Technologies, calendrier, engagements des opérateurs, contreparties pour accélérer sur le mobile... Le gouvernement vient de dresser les grandes lignes de sa future feuille de route sur le très haut débit. À partir de directions vagues, l'Arcep a deux mois pour trouver des solutions concrètes.

Après des mois de remous entre État, collectivités et opérateurs, le gouvernement donne les grandes lignes de sa feuille de route sur le très haut débit. Depuis l'été, chaque acteur du secteur tente de tirer la couverture à soi, suivant l'exemple de SFR et de sa promesse de fibrer la France sur fonds propres d'ici 2025. Le dernier épisode des consultations a été la rencontre le 22 septembre, au ministère de la Cohésion des territoires, du gouvernement avec les quatre principaux opérateurs.
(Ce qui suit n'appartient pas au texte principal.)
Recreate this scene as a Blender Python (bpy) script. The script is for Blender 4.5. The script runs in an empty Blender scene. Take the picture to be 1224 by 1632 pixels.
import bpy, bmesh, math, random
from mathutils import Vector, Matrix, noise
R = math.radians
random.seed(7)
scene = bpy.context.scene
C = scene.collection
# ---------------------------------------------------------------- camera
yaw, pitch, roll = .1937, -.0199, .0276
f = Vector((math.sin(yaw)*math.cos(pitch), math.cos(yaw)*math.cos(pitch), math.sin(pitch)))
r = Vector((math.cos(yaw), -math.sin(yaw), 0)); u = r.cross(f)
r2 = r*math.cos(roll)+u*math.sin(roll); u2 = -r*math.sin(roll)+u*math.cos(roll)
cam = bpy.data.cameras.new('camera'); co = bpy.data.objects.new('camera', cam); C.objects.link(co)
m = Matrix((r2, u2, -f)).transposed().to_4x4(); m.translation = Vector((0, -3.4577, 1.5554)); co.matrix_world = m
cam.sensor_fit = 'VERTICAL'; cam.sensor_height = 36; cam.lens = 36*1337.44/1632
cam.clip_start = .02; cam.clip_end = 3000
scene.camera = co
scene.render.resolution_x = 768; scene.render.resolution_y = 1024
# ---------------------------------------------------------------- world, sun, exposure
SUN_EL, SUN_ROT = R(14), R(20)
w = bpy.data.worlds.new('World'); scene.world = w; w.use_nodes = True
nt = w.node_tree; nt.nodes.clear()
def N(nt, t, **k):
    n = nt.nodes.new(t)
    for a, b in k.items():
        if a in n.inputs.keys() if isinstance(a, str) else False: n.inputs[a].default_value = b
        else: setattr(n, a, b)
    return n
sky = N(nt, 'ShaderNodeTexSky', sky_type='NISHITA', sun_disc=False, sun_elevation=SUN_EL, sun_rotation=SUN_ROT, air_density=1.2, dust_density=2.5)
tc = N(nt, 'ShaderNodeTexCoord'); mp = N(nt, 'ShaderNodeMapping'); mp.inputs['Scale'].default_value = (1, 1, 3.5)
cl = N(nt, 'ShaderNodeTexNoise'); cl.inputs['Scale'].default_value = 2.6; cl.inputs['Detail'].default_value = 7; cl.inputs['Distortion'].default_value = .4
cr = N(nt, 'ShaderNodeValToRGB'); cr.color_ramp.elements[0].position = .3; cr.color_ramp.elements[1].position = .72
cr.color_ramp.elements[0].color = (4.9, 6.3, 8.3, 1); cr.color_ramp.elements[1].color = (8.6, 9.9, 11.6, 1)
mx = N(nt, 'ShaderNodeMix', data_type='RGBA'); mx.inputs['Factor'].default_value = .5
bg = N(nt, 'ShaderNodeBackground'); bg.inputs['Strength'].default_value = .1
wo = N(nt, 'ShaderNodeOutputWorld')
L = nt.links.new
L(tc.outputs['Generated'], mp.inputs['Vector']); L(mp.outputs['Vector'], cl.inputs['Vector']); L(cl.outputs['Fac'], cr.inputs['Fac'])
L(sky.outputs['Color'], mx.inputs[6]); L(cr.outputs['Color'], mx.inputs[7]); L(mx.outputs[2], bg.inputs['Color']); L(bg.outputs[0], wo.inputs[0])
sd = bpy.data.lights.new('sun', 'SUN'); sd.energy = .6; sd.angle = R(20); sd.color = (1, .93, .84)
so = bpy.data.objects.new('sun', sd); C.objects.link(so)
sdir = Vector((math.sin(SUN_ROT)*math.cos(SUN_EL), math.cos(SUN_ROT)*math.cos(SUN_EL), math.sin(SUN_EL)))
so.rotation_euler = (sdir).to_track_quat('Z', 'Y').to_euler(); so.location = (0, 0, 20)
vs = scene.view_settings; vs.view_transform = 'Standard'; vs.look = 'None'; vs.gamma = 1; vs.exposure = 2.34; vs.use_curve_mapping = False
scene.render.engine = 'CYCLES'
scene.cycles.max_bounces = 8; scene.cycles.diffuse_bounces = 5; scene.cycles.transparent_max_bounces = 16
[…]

La nouvelle ligne de l'État correspond globalement à la vision que nous avait donnée Antoine Darodes, le directeur de l'Agence du numérique, fin août. Le gouvernement souhaite une accélération des déploiements du très haut débit, avec des engagements contraignants sur la fibre, ainsi que la 4G sur la majeure partie du territoire (avec quelques contreparties).

L'exécutif compte revoir les opérateurs sous deux mois, sur la base de propositions de l'Arcep, chargée de trouver des solutions concrètes avec les acteurs privés. Car, il faut encore le dire, ces nouveaux axes baignent toujours dans un flou important, réitérant avant tout des objectifs.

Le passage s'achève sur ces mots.